▸ Source data

— Start —

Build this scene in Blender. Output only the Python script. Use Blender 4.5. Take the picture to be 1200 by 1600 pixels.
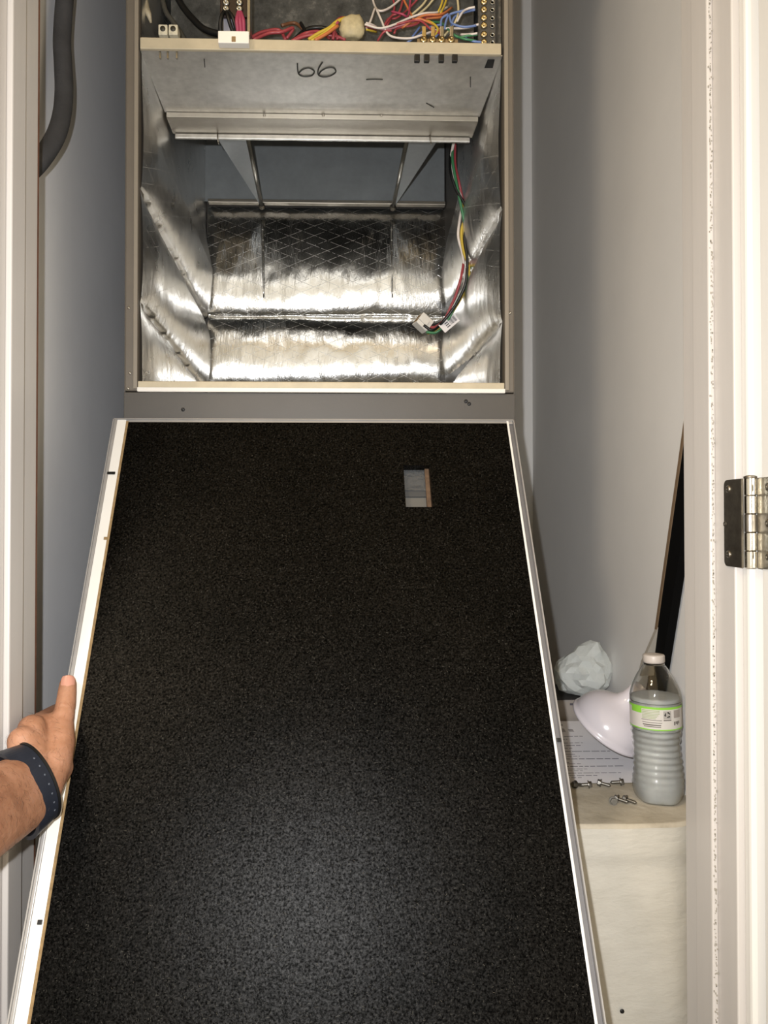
import bpy, bmesh, math, random
from mathutils import Vector, Matrix, noise
random.seed(7)
for o in list(bpy.data.objects): bpy.data.objects.remove(o)
scene = bpy.context.scene
COL = scene.collection

# ------------------------------------------------------------------ camera
F = 1150.0                      # focal length in pixels of the 1200 x 1600 frame
PPX, PPY = 541.0, 800.0         # principal point
YAW, PITCH = math.radians(1.5), math.radians(0.75)
C = Vector((0, 0, 0.95))
cam = bpy.data.cameras.new('camera'); camo = bpy.data.objects.new('camera', cam); COL.objects.link(camo)
cam.sensor_fit = 'HORIZONTAL'; cam.sensor_width = 36.0; cam.lens = 36.0 * F / 1200.0
cam.shift_x = (600 - PPX) / 1200.0; cam.shift_y = (PPY - 800) / 1200.0
cam.clip_start = 0.02
camo.location = C
camo.rotation_euler = (math.pi / 2 + PITCH, 0, -YAW)
scene.camera = camo
_R = camo.rotation_euler.to_matrix()
RIGHT, UP, FWD = _R @ Vector((1, 0, 0)), _R @ Vector((0, 1, 0)), _R @ Vector((0, 0, -1))
def ray(px, py): return FWD * F + RIGHT * (px - PPX) + UP * (PPY - py)
def at(px, py, Y):
    d = ray(px, py); return C + d * (Y / d.y)
def atz(px, py, Z):
    d = ray(px, py); return C + d * ((Z - C.z) / d.z)
def atplane(px, py, p, n):
    d = ray(px, py); return C + d * ((p - C).dot(n) / d.dot(n))

# ------------------------------------------------------------------ world, lamps, exposure
w = bpy.data.worlds.new('world'); scene.world = w; w.use_nodes = True
w.node_tree.nodes['Background'].inputs[0].default_value = (1.0, 0.90, 0.72, 1)
w.node_tree.nodes['Background'].inputs[1].default_value = 0.92
scene.view_settings.view_transform = 'Standard'; scene.view_settings.look = 'None'
scene.view_settings.gamma = 1.0; scene.view_settings.use_curve_mapping = False
scene.view_settings.exposure = 0.08
def lamp(name, kind, loc, energy, color, size=0.01, target=None):
    l = bpy.data.lights.new(name, kind); l.energy = energy; l.color = color
    if kind == 'AREA': l.shape = 'DISK'; l.size = size
    else: l.shadow_soft_size = size
    o = bpy.data.objects.new(name, l); COL.objects.link(o); o.location = loc
    if target is not None:
        o.rotation_euler = (Vector(target) - Vector(loc)).to_track_quat('-Z', 'Y').to_euler()
    return o
lamp('phone_flash', 'POINT', (-0.035, -0.01, 0.99), 38.0, (0.98, 0.985, 1.0), 0.006)
lamp('hall_ceiling_lamp', 'AREA', (-1.05, -0.60, 2.40), 20.0, (1.0, 0.82, 0.60), 0.35, (-0.6, 0.1, 0))

# ------------------------------------------------------------------ helpers
def lin(c):
    if isinstance(c, str):
        c = [int(c[i:i+2], 16) / 255 for i in (0, 2, 4)]
    return tuple(x / 12.92 if x <= 0.04045 else ((x + 0.055) / 1.055) ** 2.4 for x in c[:3]) + (1,)

class NT:
    def __init__(s, name):
        s.m = bpy.data.materials.new(name); s.m.use_nodes = True
        s.t = s.m.node_tree; s.b = s.t.nodes['Principled BSDF']; s.tc = None
    def n(s, typ, **kw):
        x = s.t.nodes.new(typ)
        for k, v in kw.items(): setattr(x, k, v)
        return x
    def l(s, a, b): s.t.links.new(a, b)
    def coord(s, scale=(1, 1, 1), rot=(0, 0, 0)):
        if s.tc is None: s.tc = s.n('ShaderNodeTexCoord')
        mp = s.n('ShaderNodeMapping'); mp.inputs['Scale'].default_value = scale; mp.inputs['Rotation'].default_value = rot
        s.l(s.tc.outputs['Object'], mp.inputs['Vector']); return mp.outputs['Vector']
    def noise(s, scale, detail=3, rough=0.55, stretch=(1, 1, 1)):
        x = s.n('ShaderNodeTexNoise'); x.inputs['Scale'].default_value = scale
        x.inputs['Detail'].default_value = detail; x.inputs['Roughness'].default_value = rough
        s.l(s.coord(stretch), x.inputs['Vector']); return x.outputs['Fac']
    def ramp(s, fac, stops):
        x = s.n('ShaderNodeValToRGB'); s.l(fac, x.inputs['Fac'])
        e = x.color_ramp.elements
        e[0].position, e[0].color = stops[0]; e[1].position, e[1].color = stops[-1]
        for p, c in stops[1:-1]:
            q = e.new(p); q.color = c
        return x.outputs['Color']
    def bump(s, h, strength=0.3, dist=0.002, prev=None):
        x = s.n('ShaderNodeBump'); x.inputs['Strength'].default_value = strength; x.inputs['Distance'].default_value = dist
        s.l(h, x.inputs['Height'])
        if prev is not None: s.l(prev, x.inputs['Normal'])
        return x.outputs['Normal']
    def math(s, op, a, b=None):
        x = s.n('ShaderNodeMath', operation=op)
        for i, v in enumerate((a, b)):
            if v is None: continue
            if isinstance(v, (int, float)): x.inputs[i].default_value = v
            else: s.l(v, x.inputs[i])
        return x.outputs[0]

def mat(name, col, rough=0.5, metal=0.0, var=0.08, vscale=14, bump=0.0, bscale=200, bdist=0.001, stretch=(1, 1, 1), spec=0.5, **kw):
    t = NT(name); c = lin(col)
    lo = tuple(max(0, x * (1 - var)) for x in c[:3]) + (1,); hi = tuple(min(1, x * (1 + var)) for x in c[:3]) + (1,)
    t.l(t.ramp(t.noise(vscale, 4, 0.6, stretch), [(0.3, lo), (0.7, hi)]), t.b.inputs['Base Color'])
    t.b.inputs['Roughness'].default_value = rough; t.b.inputs['Metallic'].default_value = metal
    t.b.inputs['Specular IOR Level'].default_value = spec
    for k, v in kw.items(): t.b.inputs[k].default_value = v
    if bump: t.l(t.bump(t.noise(bscale, 3, 0.6, stretch), bump, bdist), t.b.inputs['Normal'])
    return t.m

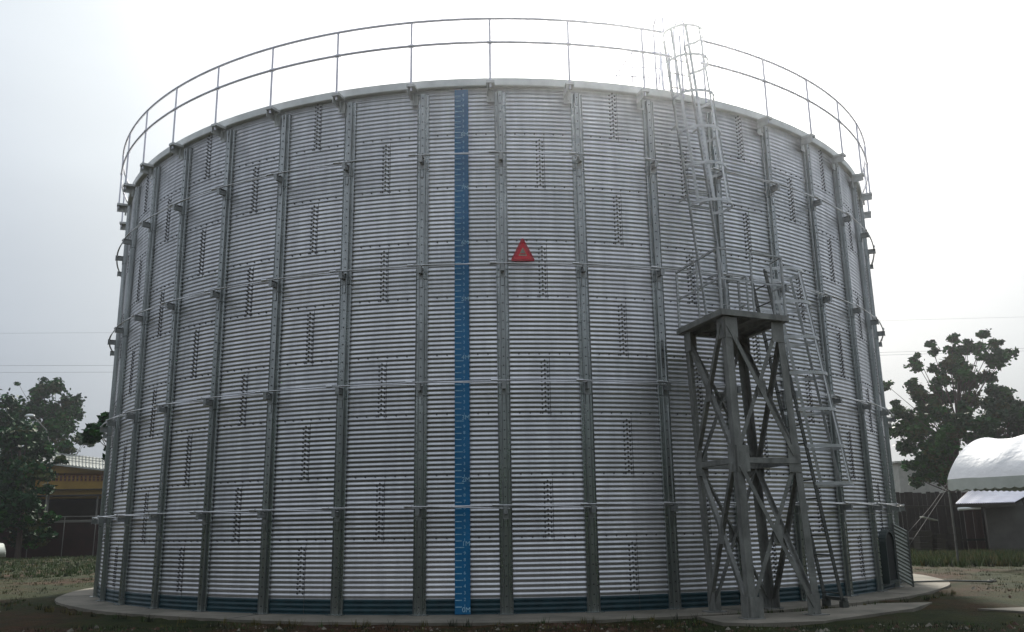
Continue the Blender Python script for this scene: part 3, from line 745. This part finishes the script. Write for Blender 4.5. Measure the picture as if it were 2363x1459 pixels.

— End —

▸ GOAL
Quote only what lies between the first line of the records and the line containing "d = ray(px, py); return C + d * ((p", please, including both lines and excluding images.

▸ TASK SOLUTION
Build this scene in Blender. Output only the Python script. Use Blender 4.5. Take the picture to be 1200 by 1600 pixels.
import bpy, bmesh, math, random
from mathutils import Vector, Matrix, noise
random.seed(7)
for o in list(bpy.data.objects): bpy.data.objects.remove(o)
scene = bpy.context.scene
COL = scene.collection

# ------------------------------------------------------------------ camera
F = 1150.0                      # focal length in pixels of the 1200 x 1600 frame
PPX, PPY = 541.0, 800.0         # principal point
YAW, PITCH = math.radians(1.5), math.radians(0.75)
C = Vector((0, 0, 0.95))
cam = bpy.data.cameras.new('camera'); camo = bpy.data.objects.new('camera', cam); COL.objects.link(camo)
cam.sensor_fit = 'HORIZONTAL'; cam.sensor_width = 36.0; cam.lens = 36.0 * F / 1200.0
cam.shift_x = (600 - PPX) / 1200.0; cam.shift_y = (PPY - 800) / 1200.0
cam.clip_start = 0.02
camo.location = C
camo.rotation_euler = (math.pi / 2 + PITCH, 0, -YAW)
scene.camera = camo
_R = camo.rotation_euler.to_matrix()
RIGHT, UP, FWD = _R @ Vector((1, 0, 0)), _R @ Vector((0, 1, 0)), _R @ Vector((0, 0, -1))
def ray(px, py): return FWD * F + RIGHT * (px - PPX) + UP * (PPY - py)
def at(px, py, Y):
    d = ray(px, py); return C + d * (Y / d.y)
def atz(px, py, Z):
    d = ray(px, py); return C + d * ((Z - C.z) / d.z)
def atplane(px, py, p, n):
    d = ray(px, py); return C + d * ((p - C).dot(n) / d.dot(n))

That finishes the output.